**Given instruction:** Transcribe the material in full, exactly as written.

**Data section:**

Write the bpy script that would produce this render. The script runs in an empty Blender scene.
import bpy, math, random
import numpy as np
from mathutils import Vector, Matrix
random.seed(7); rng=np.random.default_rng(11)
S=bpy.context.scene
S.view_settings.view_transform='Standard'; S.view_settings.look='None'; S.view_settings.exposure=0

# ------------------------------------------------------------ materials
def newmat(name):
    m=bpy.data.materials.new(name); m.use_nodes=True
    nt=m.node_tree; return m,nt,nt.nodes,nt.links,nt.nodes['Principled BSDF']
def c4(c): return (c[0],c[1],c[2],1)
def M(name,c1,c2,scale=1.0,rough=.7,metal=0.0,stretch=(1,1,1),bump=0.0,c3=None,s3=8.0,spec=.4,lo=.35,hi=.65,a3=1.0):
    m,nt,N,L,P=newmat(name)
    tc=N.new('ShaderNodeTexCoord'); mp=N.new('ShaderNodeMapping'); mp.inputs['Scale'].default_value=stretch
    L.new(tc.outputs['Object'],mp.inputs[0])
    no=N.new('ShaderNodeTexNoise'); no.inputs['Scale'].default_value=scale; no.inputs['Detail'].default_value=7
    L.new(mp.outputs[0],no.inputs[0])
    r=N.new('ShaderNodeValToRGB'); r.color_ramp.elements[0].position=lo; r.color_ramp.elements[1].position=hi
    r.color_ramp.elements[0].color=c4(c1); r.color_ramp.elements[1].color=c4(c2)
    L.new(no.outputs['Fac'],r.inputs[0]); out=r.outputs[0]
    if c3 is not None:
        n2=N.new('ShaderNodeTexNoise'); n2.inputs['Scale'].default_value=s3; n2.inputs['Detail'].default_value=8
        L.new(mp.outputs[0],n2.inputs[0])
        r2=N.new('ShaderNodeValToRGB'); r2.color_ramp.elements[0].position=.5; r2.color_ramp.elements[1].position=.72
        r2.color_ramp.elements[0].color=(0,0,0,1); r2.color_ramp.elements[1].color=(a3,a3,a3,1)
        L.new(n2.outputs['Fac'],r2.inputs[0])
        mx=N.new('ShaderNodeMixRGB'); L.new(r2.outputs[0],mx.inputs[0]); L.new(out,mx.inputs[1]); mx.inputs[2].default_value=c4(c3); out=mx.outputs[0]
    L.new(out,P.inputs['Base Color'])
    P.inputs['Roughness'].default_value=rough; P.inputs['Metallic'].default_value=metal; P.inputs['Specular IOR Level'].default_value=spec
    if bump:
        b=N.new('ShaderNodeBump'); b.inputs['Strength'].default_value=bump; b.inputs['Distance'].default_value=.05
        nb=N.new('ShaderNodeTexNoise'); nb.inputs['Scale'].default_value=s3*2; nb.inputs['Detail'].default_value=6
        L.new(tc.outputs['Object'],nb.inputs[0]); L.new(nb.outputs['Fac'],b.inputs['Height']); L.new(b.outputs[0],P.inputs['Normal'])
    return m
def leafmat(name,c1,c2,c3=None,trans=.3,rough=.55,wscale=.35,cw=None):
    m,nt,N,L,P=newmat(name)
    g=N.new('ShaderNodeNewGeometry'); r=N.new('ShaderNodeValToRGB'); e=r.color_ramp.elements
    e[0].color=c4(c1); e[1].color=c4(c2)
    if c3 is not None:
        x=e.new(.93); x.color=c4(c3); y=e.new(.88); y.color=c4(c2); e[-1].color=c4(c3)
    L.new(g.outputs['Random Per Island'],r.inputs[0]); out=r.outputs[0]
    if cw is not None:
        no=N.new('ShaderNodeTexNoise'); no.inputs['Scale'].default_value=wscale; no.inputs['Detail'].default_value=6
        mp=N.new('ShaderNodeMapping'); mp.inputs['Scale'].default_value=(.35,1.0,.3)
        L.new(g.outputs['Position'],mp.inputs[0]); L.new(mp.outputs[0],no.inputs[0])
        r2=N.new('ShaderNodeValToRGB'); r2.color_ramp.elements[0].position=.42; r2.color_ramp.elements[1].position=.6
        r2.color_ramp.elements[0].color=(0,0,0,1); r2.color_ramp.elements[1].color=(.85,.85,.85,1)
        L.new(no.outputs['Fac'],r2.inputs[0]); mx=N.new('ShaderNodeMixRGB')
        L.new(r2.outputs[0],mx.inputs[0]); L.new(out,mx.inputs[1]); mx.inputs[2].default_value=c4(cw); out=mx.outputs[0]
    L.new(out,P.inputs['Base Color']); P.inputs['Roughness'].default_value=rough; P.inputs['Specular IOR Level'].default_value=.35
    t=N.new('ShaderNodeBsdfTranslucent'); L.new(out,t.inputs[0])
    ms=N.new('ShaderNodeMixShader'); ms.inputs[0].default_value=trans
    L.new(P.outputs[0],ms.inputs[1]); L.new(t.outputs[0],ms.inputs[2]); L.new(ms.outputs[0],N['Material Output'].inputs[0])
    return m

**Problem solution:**
Write the bpy script that would produce this render. The script runs in an empty Blender scene.
import bpy, math, random
import numpy as np
from mathutils import Vector, Matrix
random.seed(7); rng=np.random.default_rng(11)
S=bpy.context.scene
S.view_settings.view_transform='Standard'; S.view_settings.look='None'; S.view_settings.exposure=0

# ------------------------------------------------------------ materials
def newmat(name):
    m=bpy.data.materials.new(name); m.use_nodes=True
    nt=m.node_tree; return m,nt,nt.nodes,nt.links,nt.nodes['Principled BSDF']
def c4(c): return (c[0],c[1],c[2],1)
def M(name,c1,c2,scale=1.0,rough=.7,metal=0.0,stretch=(1,1,1),bump=0.0,c3=None,s3=8.0,spec=.4,lo=.35,hi=.65,a3=1.0):
    m,nt,N,L,P=newmat(name)
    tc=N.new('ShaderNodeTexCoord'); mp=N.new('ShaderNodeMapping'); mp.inputs['Scale'].default_value=stretch
    L.new(tc.outputs['Object'],mp.inputs[0])
    no=N.new('ShaderNodeTexNoise'); no.inputs['Scale'].default_value=scale; no.inputs['Detail'].default_value=7
    L.new(mp.outputs[0],no.inputs[0])
    r=N.new('ShaderNodeValToRGB'); r.color_ramp.elements[0].position=lo; r.color_ramp.elements[1].position=hi
    r.color_ramp.elements[0].color=c4(c1); r.color_ramp.elements[1].color=c4(c2)
    L.new(no.outputs['Fac'],r.inputs[0]); out=r.outputs[0]
    if c3 is not None:
        n2=N.new('ShaderNodeTexNoise'); n2.inputs['Scale'].default_value=s3; n2.inputs['Detail'].default_value=8
        L.new(mp.outputs[0],n2.inputs[0])
        r2=N.new('ShaderNodeValToRGB'); r2.color_ramp.elements[0].position=.5; r2.color_ramp.elements[1].position=.72
        r2.color_ramp.elements[0].color=(0,0,0,1); r2.color_ramp.elements[1].color=(a3,a3,a3,1)
        L.new(n2.outputs['Fac'],r2.inputs[0])
        mx=N.new('ShaderNodeMixRGB'); L.new(r2.outputs[0],mx.inputs[0]); L.new(out,mx.inputs[1]); mx.inputs[2].default_value=c4(c3); out=mx.outputs[0]
    L.new(out,P.inputs['Base Color'])
    P.inputs['Roughness'].default_value=rough; P.inputs['Metallic'].default_value=metal; P.inputs['Specular IOR Level'].default_value=spec
    if bump:
        b=N.new('ShaderNodeBump'); b.inputs['Strength'].default_value=bump; b.inputs['Distance'].default_value=.05
        nb=N.new('ShaderNodeTexNoise'); nb.inputs['Scale'].default_value=s3*2; nb.inputs['Detail'].default_value=6
        L.new(tc.outputs['Object'],nb.inputs[0]); L.new(nb.outputs['Fac'],b.inputs['Height']); L.new(b.outputs[0],P.inputs['Normal'])
    return m
def leafmat(name,c1,c2,c3=None,trans=.3,rough=.55,wscale=.35,cw=None):
    m,nt,N,L,P=newmat(name)
    g=N.new('ShaderNodeNewGeometry'); r=N.new('ShaderNodeValToRGB'); e=r.color_ramp.elements
    e[0].color=c4(c1); e[1].color=c4(c2)
    if c3 is not None:
        x=e.new(.93); x.color=c4(c3); y=e.new(.88); y.color=c4(c2); e[-1].color=c4(c3)
    L.new(g.outputs['Random Per Island'],r.inputs[0]); out=r.outputs[0]
    if cw is not None:
        no=N.new('ShaderNodeTexNoise'); no.inputs['Scale'].default_value=wscale; no.inputs['Detail'].default_value=6
        mp=N.new('ShaderNodeMapping'); mp.inputs['Scale'].default_value=(.35,1.0,.3)
        L.new(g.outputs['Position'],mp.inputs[0]); L.new(mp.outputs[0],no.inputs[0])
        r2=N.new('ShaderNodeValToRGB'); r2.color_ramp.elements[0].position=.42; r2.color_ramp.elements[1].position=.6
        r2.color_ramp.elements[0].color=(0,0,0,1); r2.color_ramp.elements[1].color=(.85,.85,.85,1)
        L.new(no.outputs['Fac'],r2.inputs[0]); mx=N.new('ShaderNodeMixRGB')
        L.new(r2.outputs[0],mx.inputs[0]); L.new(out,mx.inputs[1]); mx.inputs[2].default_value=c4(cw); out=mx.outputs[0]
    L.new(out,P.inputs['Base Color']); P.inputs['Roughness'].default_value=rough; P.inputs['Specular IOR Level'].default_value=.35
    t=N.new('ShaderNodeBsdfTranslucent'); L.new(out,t.inputs[0])
    ms=N.new('ShaderNodeMixShader'); ms.inputs[0].default_value=trans
    L.new(P.outputs[0],ms.inputs[1]); L.new(t.outputs[0],ms.inputs[2]); L.new(ms.outputs[0],N['Material Output'].inputs[0])
    return m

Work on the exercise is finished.